Dataset extract =
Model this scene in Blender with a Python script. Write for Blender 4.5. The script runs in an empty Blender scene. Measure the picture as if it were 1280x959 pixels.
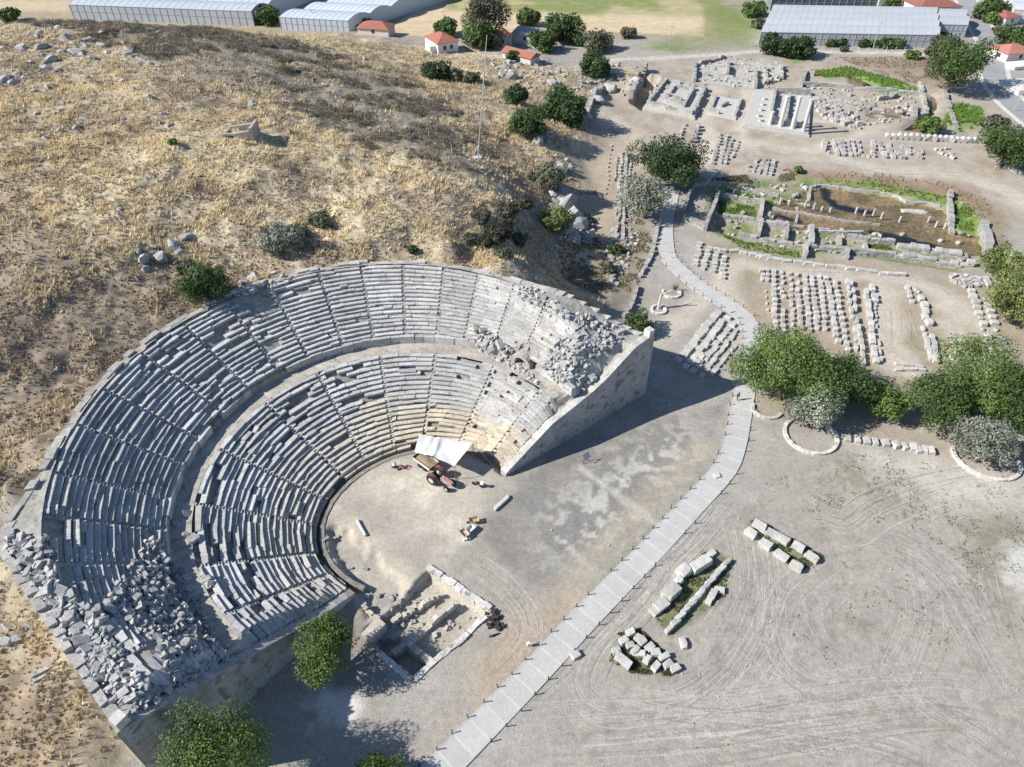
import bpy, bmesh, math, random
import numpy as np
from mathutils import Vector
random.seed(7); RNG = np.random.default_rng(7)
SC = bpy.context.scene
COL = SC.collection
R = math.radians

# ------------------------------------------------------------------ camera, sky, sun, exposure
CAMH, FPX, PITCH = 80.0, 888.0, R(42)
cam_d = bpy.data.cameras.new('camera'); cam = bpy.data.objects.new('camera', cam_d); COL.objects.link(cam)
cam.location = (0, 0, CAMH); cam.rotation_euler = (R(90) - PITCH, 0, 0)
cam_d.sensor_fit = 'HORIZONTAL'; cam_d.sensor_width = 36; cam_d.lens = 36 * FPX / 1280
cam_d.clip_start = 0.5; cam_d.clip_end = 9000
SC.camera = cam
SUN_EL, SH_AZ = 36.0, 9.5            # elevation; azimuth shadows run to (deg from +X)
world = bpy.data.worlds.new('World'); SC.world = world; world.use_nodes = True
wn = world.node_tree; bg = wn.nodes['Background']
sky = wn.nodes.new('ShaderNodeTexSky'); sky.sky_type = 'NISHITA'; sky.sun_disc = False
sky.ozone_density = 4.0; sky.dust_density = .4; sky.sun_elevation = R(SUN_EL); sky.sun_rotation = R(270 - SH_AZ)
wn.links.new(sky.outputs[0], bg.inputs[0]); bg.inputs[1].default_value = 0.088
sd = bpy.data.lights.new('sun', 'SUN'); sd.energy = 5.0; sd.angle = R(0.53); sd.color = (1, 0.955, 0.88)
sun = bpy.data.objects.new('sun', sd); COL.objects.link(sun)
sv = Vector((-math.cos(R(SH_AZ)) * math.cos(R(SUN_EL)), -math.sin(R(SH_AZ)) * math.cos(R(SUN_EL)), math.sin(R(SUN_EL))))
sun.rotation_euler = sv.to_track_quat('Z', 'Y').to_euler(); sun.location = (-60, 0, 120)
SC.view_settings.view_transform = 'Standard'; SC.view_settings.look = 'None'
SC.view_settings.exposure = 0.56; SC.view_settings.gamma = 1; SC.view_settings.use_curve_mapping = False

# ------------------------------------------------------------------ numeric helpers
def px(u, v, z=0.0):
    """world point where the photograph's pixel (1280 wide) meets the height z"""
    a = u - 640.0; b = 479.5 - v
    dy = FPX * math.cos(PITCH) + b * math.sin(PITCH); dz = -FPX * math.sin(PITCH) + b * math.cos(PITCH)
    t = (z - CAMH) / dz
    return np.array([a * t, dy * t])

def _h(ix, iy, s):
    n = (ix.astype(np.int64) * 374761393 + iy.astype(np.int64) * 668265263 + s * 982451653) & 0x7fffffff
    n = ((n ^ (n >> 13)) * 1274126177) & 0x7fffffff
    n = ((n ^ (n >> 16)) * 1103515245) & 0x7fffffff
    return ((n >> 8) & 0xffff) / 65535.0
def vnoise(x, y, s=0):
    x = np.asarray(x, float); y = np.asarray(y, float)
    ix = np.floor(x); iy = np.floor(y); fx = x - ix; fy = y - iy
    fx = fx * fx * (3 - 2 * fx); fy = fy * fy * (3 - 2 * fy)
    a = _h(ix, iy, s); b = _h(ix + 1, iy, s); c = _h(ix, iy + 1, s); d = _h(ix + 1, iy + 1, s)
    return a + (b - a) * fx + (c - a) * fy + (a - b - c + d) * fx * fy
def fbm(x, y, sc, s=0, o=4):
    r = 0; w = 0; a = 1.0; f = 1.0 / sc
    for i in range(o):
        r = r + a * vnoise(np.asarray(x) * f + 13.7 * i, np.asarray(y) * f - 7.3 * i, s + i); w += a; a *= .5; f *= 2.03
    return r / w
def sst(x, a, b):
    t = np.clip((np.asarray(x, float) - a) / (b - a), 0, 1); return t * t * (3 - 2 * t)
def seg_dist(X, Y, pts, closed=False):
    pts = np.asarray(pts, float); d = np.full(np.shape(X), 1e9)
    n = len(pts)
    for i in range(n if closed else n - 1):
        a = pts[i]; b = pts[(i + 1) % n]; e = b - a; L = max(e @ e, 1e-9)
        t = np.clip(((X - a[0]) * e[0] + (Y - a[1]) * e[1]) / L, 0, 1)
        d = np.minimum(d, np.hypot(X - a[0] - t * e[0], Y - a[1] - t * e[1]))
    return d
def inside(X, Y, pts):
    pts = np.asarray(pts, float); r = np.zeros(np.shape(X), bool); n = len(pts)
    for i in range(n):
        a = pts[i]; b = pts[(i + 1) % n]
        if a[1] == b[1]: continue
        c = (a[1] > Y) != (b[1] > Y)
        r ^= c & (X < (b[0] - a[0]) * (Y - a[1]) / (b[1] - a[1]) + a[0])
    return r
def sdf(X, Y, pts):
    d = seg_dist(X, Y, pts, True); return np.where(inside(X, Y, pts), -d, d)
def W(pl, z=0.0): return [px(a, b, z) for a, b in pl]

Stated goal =
Restate the data word for word from its first line through the line with "R = math.radians", leaving out any picture along the way.

Response to this task =
Model this scene in Blender with a Python script. Write for Blender 4.5. The script runs in an empty Blender scene. Measure the picture as if it were 1280x959 pixels.
import bpy, bmesh, math, random
import numpy as np
from mathutils import Vector
random.seed(7); RNG = np.random.default_rng(7)
SC = bpy.context.scene
COL = SC.collection
R = math.radians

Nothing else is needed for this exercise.